Doubting education orthodoxy

Kurt Peacock THE NEXT CITY – Telegraph Journal – Saturday August 23, 2014

While it was first delivered more than seven decades ago, the second inaugural address of Franklin Delano Roosevelt remains one of the most important political documents of the past 100 years. It was given in January of 1937, as North America remained mired in a prolonged recession, not unlike the one New Brunswick is currently experiencing. Yet instead of the standard political trope about the need for job creation, FDR issued a call to action to those citizens who collectively wanted a better future.

“I see one-third of a nation ill-housed, ill-clad, ill-nourished, ”FDR said. “It is not in despair that I paint you that picture. I paint it for you in hope – because the nation, seeing and understanding the injustice in it, proposes to paint it out.”

I thought about FDR’s pronouncement earlier this week, as the Business Community Anti-Poverty Initiative   – a non-profit that has spent more than a decade attempting to find ways to provide more opportunity for Saint John’s lowest-income residents – came out in favour of a dramatic overhaul of the way we educate our youngest citizens.

And even if the one-third ratio starkly invoked by FDR involved     millions of Depression-weary Americans, it wouldn’t be that hard to find a similar statistic within the City of Saint John.

In fact, according to Statistics Canada, 31.8 per cent of the city population under the age of 18 is considered low income. When the population of residents under the age of six is considered, the low-income percentage jumps even higher: fully 37.6 per cent of the city’s youngest residents live in households with extremely limited incomes. This is more than double the national percentage; according to Statistics Canada, 18.1 per cent young citizens under the age of six fall below the agency’s after-tax low-income measure.

Our schools are supposed to help erase this inequity over the long term, but they’re not yet fulfilling that mandate, either here in Saint John or anywhere else. Throughout North America, public education has historically been seen as the great equalizer among households with unequal beginnings – the argument being, that once children of different socio-economic backgrounds are all placed in the same classroom, they will all end up with roughly the same outcomes at the end.

Yet education researchers like New Brunswick’s own Doug Willms have   undertaken years of research examining the “learning bar” that exists between student performance and family income status. In a number of jurisdictions – including this province  – the higher the household income, the higher the likelihood that the student is going to obtain a successful education outcome. Conversely, the lower the household income, the greater the risk of a student being left behind. In a perfect world, that learning bar would be as flat as possible, and every student is given an opportunity to succeed. In the real world, the learning bar is fairly steep.

This socio-economic gradient is starkly obvious in Greater Saint John. In the city’s north end at Lorne School, only 31.6 per cent of Grade 7 students were able to meet the province’s reading achievement standard in 2013. In suburban Rothesay Park school (a school that draws from a much more affluent population), 82.3 per cent of students were able to achieve the reading standard in 2013.
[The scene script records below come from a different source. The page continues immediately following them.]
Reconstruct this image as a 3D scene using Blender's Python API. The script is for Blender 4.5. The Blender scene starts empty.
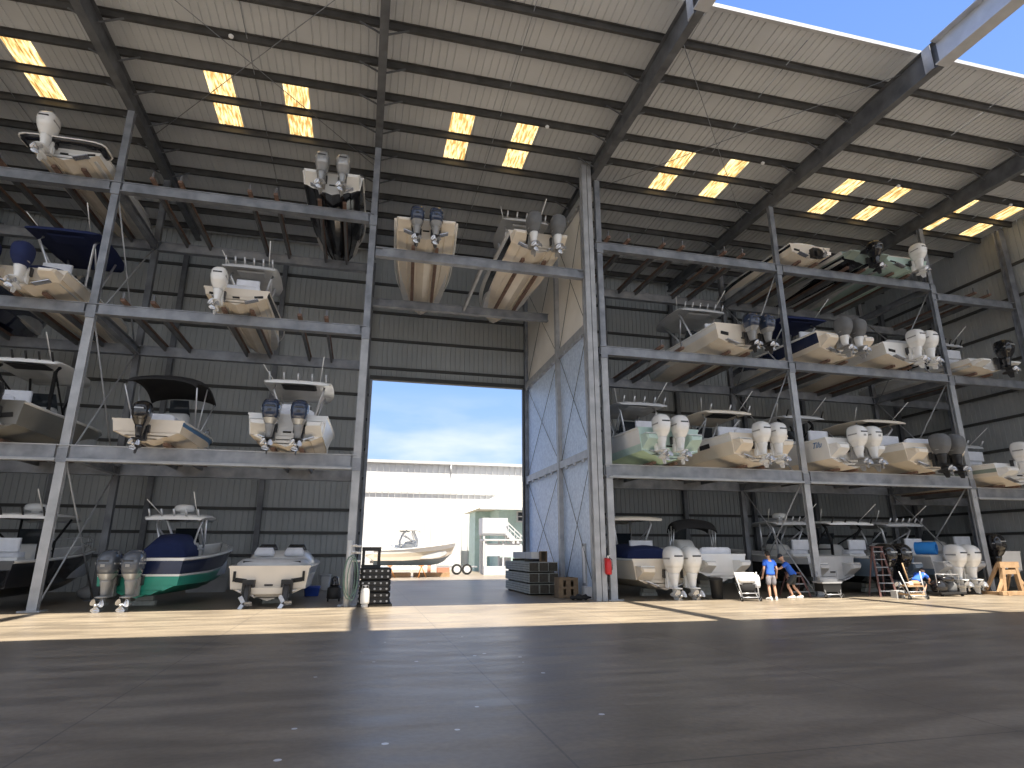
import bpy, bmesh, math, random
from mathutils import Vector, Matrix, Euler
random.seed(7)
SC = bpy.context.scene
COL = SC.collection
PI = math.pi
R = math.radians

# ------------------------------------------------------------------ materials
M = {}
def mat(name, col, rough=.5, metal=0., var=.08, scale=3., bump=0., col2=None, spec=None, coat=0.):
    m = bpy.data.materials.new(name); m.use_nodes = True
    nt = m.node_tree; b = nt.nodes['Principled BSDF']
    b.inputs['Roughness'].default_value = rough
    b.inputs['Metallic'].default_value = metal
    if coat: b.inputs['Coat Weight'].default_value = coat; b.inputs['Coat Roughness'].default_value = .08
    if spec is not None: b.inputs['Specular IOR Level'].default_value = spec
    tc = nt.nodes.new('ShaderNodeTexCoord'); n = nt.nodes.new('ShaderNodeTexNoise')
    n.inputs['Scale'].default_value = scale; n.inputs['Detail'].default_value = 5
    nt.links.new(tc.outputs['Object'], n.inputs['Vector'])
    rp = nt.nodes.new('ShaderNodeValToRGB')
    c2 = col2 if col2 else tuple(min(1, c*(1+var)) for c in col)
    c1 = col if col2 else tuple(c*(1-var) for c in col)
    rp.color_ramp.elements[0].position = .3; rp.color_ramp.elements[1].position = .7
    rp.color_ramp.elements[0].color = (*c1, 1); rp.color_ramp.elements[1].color = (*c2, 1)
    nt.links.new(n.outputs['Fac'], rp.inputs['Fac']); nt.links.new(rp.outputs['Color'], b.inputs['Base Color'])
    if bump:
        bp = nt.nodes.new('ShaderNodeBump'); bp.inputs['Strength'].default_value = bump
        nt.links.new(n.outputs['Fac'], bp.inputs['Height']); nt.links.new(bp.outputs['Normal'], b.inputs['Normal'])
    M[name] = m
    return m

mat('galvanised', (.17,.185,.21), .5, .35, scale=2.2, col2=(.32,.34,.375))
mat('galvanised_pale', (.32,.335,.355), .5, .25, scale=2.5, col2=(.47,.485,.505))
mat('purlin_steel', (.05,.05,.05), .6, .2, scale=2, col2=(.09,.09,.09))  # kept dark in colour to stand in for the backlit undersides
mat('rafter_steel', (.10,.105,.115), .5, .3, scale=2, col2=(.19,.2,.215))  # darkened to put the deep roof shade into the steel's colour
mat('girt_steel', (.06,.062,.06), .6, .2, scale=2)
mat('roof_sheet', (.57,.595,.625), .6, .05, scale=.6, col2=(.67,.695,.725))
mat('wall_sheet', (.33,.35,.355), .65, .1, scale=.5, col2=(.41,.43,.435))
mat('white_trim', (.85,.86,.87), .4)
mat('gutter_sunlit_beam', (.55,.56,.58), .45, .2)  # gutter metal, also the beam tone standing in for sunlight
mat('panel_galv_skylit', (.46,.56,.72), .45, .05, scale=9, col2=(.68,.79,.94))  # galvanised sheet with blue skylight put into its colour
mat('panel_cream', (.80,.77,.70), .7, scale=1.2, col2=(.88,.85,.79))
mat('bunk_carpet', (.12,.075,.058), .95, scale=8, col2=(.21,.135,.105))
mat('gel_white', (.82,.82,.80), .22, var=.03, coat=.3)
mat('gel_cream', (.80,.72,.60), .3, var=.05, scale=1.5)
mat('gel_bottom', (.74,.66,.54), .45, scale=1.6, col2=(.84,.77,.66))
mat('gel_tan', (.62,.55,.43), .35, scale=1.5, col2=(.70,.63,.51))
mat('gel_black', (.012,.013,.017), .15, coat=.4)
mat('gel_navy', (.012,.02,.06), .18, coat=.4)
mat('gel_grey', (.19,.185,.165), .3, scale=1.3)
mat('gel_lightgrey', (.50,.51,.52), .3)
mat('gel_mint', (.50,.66,.60), .28, var=.05)
mat('gel_green_bottom', (.50,.68,.50), .4, var=.06)
mat('gel_sage', (.27,.33,.29), .3)
mat('gel_teal', (.02,.27,.19), .3, scale=1.2, col2=(.04,.36,.26))
mat('gel_blue', (.06,.19,.42), .3)
mat('gel_slate', (.14,.19,.25), .3)
mat('nonskid', (.62,.63,.63), .8)
mat('seat_white', (.75,.77,.82), .55)
mat('canvas_navy', (.012,.022,.085), .9, scale=4)
mat('canvas_black', (.012,.012,.013), .85)
mat('canvas_grey', (.15,.155,.16), .95, scale=5)
mat('eng_white', (.84,.84,.82), .25, var=.03, coat=.3)
mat('eng_black', (.012,.012,.014), .16, coat=.5)
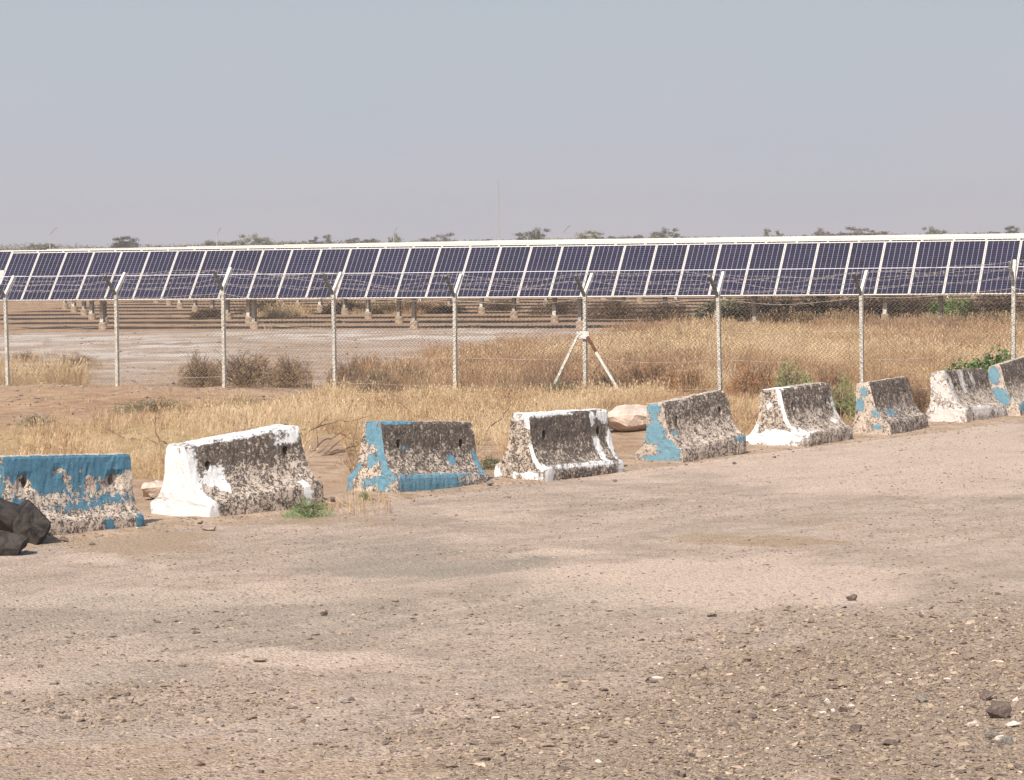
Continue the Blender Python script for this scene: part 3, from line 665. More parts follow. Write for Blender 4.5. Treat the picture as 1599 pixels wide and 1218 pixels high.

Obviously, to ensure equality of opportunity, it would make some sense to efficiently allocate education resources to those schools that may face the greatest risk of producing poor outcomes.

Yet, under the strict per-capita funding logic that has been the norm for New Brunswick’s school system since the Equal Opportunity reforms, a   student in Rothesay (where median household income is around $27,000 higher than in Saint John) is funded the same as a student from Saint John’s north end.

Now, BCAPI is prepared to challenge 50 years of Equal Opportunity orthodoxy, and is calling on the political parties to seriously examine how the provincial government funds its schools.

For a business crowd that includes many well-heeled Rothesay residents, this is an interesting, and well-researched argument. The group has prepared a position paper on the matter, and is intent on lobbying all provincial politicians in advance of the September vote (Full disclosure: I have undertaken research on behalf of BCAPI in the past, but played no role in developing their suggestion that New Brunswick break with education funding orthodoxy.)

“Ever since Equal Opportunity in the 1960s, there’s been a policy of one size fits all, per-capita funding for education and we’d like to challenge that notion. There are certain areas where more money needs to be spent,” current BCAPI Chair Tom Gribbons told the Telegraph-Journal.

Will New Brunswick’s politicians listen to the group’s idea, and be prepared to fundamentally change a key pillar of Equal Opportunity? It’s so provocative, it just might work. Our province usually falls at the back of the   pack in OECD assessments on education outcomes, so improvements are sorely needed. And while every candidate will likely state platitudes about the importance of education in advance of the coming vote, we need concrete and compelling ideas to actually improve our rather dismal learning outcomes – outcomes that have historically been less and less positive the further down the socio-economic gradient our students reside.

While the test scores by themselves make the case for significant policy change, there’s also the lessons implicit in FDR’s second inaugural address. Because St. Patrick’s school (serving the city’s lower west side, and home to a number of low-income students) is now closed indefinitely over structural concerns while Rothesay’s Fairvale Elementary is getting tens of thousands in provincial money for playground improvements, I’ll close with the words of a leader who helped millions escape the bind of poverty: “The test of our progress is not whether we add more to the abundance of those who have much; it is whether we provide enough for those who have too little.”